In one area, the FEC seems unsure about how to proceed and asks for input from Internet users. The agency notes that online-only news sites such as Salon.com, Slate.com and DrudgeReport.com have no

print equivalent. But, the FEC asks, should individual bloggers qualify? What if a blogger receives payment from a political campaign? And "should bloggers' activity be considered commentary or editorializing, or news story activity?"

After Smith's interview appeared, an unusual alliance of conservatives, libertarians and liberals coalesced around the idea of heading off overly intrusive government regulation. An online petition has garnered thousands of electronic signatures, and the Wall Street Journal on Wednesday wrote in an editorial that "this was always going to be the end result of a law that naively believed it could ban money from politics."

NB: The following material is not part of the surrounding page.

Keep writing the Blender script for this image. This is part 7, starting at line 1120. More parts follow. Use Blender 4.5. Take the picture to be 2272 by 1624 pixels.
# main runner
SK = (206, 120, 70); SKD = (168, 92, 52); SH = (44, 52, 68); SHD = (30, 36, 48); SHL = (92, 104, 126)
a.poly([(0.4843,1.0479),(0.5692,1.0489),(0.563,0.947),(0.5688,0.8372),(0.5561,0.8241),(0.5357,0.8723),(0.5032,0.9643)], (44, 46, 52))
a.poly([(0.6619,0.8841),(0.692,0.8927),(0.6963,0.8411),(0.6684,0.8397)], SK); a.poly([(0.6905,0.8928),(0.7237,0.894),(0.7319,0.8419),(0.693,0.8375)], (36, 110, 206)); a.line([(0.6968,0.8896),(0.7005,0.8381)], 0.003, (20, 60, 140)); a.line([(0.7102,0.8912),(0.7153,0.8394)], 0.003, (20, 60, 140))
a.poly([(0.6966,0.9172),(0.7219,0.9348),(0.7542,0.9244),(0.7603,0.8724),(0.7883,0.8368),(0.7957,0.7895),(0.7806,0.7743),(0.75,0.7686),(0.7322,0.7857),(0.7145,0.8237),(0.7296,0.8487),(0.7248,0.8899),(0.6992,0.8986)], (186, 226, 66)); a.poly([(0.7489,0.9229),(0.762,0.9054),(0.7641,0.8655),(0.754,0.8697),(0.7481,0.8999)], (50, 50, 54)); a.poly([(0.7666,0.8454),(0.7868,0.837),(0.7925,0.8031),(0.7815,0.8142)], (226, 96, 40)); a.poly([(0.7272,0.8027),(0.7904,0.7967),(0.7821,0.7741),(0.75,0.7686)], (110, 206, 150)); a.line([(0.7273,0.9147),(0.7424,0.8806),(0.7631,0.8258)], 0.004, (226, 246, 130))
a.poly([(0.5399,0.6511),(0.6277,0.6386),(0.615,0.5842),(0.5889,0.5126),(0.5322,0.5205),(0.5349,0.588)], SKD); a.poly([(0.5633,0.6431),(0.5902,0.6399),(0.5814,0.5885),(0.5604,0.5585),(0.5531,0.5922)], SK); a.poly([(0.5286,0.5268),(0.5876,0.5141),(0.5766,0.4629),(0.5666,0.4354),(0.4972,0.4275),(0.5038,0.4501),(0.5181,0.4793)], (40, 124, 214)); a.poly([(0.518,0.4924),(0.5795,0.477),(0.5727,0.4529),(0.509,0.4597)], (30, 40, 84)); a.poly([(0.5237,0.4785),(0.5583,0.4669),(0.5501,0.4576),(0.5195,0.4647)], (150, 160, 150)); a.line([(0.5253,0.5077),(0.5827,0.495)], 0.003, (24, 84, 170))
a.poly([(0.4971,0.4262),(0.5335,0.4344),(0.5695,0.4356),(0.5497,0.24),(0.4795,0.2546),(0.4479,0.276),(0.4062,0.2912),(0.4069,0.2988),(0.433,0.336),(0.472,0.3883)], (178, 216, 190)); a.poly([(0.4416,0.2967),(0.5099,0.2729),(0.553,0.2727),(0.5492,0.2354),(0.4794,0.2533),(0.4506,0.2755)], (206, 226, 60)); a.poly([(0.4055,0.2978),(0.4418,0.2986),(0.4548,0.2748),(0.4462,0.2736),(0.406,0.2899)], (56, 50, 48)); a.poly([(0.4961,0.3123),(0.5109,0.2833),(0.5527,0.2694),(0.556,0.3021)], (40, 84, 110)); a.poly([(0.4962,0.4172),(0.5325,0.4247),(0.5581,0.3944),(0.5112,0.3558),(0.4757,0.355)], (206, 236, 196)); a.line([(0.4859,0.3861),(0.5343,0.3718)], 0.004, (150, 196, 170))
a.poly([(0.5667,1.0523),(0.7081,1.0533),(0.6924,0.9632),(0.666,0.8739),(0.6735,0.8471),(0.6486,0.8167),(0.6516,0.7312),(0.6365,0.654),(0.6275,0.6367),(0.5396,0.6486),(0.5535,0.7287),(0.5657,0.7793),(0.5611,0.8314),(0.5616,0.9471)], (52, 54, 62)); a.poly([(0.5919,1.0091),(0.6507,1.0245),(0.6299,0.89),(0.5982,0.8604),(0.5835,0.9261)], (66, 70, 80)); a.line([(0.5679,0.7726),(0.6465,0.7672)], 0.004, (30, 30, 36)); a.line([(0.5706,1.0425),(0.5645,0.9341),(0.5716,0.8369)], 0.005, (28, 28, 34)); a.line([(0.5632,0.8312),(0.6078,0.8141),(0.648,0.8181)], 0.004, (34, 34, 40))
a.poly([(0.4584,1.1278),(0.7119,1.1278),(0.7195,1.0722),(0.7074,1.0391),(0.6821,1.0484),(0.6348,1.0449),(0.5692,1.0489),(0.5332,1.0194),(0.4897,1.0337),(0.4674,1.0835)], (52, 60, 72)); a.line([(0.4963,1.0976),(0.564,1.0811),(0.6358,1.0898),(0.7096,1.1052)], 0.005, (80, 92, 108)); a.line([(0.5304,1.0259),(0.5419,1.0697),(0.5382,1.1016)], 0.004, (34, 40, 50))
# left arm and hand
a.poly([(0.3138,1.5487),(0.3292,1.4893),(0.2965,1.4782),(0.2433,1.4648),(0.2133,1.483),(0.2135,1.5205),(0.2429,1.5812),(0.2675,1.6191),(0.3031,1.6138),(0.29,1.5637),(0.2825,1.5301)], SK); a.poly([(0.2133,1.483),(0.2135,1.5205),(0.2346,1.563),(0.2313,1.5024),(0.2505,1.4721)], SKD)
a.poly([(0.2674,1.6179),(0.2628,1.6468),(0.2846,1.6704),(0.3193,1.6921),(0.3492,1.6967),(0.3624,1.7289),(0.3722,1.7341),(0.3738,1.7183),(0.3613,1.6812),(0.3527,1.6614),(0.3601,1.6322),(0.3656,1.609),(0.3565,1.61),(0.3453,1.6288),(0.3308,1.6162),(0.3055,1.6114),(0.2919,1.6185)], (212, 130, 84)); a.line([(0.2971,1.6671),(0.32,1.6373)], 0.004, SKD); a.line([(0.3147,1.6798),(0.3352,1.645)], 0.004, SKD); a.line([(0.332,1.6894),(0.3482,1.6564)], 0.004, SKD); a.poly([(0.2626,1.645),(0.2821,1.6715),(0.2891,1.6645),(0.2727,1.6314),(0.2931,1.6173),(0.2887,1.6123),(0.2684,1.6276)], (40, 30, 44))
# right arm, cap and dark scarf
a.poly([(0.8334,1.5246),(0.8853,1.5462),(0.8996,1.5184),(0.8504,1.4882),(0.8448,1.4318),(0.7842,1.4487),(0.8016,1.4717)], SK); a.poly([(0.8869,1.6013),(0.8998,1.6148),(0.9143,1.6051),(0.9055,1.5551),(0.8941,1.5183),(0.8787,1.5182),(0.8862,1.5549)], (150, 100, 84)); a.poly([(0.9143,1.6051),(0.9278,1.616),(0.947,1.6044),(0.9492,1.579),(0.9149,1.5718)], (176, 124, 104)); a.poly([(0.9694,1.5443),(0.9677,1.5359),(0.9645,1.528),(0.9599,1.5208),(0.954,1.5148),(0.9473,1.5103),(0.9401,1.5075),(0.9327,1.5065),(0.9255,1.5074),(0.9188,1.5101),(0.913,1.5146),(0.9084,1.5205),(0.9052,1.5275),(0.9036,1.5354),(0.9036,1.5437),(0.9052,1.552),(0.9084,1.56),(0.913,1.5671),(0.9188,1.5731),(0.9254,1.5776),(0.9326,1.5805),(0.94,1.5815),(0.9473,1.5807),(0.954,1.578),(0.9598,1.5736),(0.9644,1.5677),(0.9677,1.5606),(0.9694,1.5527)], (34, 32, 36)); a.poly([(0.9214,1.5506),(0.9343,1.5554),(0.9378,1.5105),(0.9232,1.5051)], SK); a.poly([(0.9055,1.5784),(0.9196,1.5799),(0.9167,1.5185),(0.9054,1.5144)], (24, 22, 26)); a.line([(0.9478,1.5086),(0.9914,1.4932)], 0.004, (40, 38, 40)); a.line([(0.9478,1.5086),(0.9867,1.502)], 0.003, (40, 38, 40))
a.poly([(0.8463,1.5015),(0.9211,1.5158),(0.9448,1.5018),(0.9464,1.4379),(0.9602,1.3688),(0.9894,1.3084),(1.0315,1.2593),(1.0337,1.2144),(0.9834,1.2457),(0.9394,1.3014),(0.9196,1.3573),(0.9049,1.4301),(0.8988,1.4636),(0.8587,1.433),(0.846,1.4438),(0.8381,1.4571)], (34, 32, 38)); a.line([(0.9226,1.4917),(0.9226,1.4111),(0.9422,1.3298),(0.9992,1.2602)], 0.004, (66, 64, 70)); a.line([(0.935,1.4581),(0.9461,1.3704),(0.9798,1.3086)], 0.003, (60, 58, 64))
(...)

Michael Bassik, a self-described Democrat who co-created the online petition, was cautiously enthusiastic about the FEC's draft rules. "It appears as though the FEC did a good job of listening to those in the online community in the past few weeks and seems to have incorporated the comments that individual bloggers and journalists have voiced in the past few weeks," Bassik said late Wednesday.

Some bloggers have created a "free speech pledge" endorsing civil disobedience if the government eventually goes too far, while some Democratic bloggers have fretted that the three Democratic members of the FEC could be blamed for choosing not to appeal a federal court decision from last year that ordered the commission to revisit its regulations.

In 2002, the FEC largely exempted the Internet from campaign finance laws by a 4-2 vote, but U.S. District Judge Colleen Kollar-Kotelly last fall overturned that decision. "The commission's exclusion of Internet communications from the coordinated communications regulation severely undermines" the campaign finance law's purposes, Kollar-Kotelly wrote.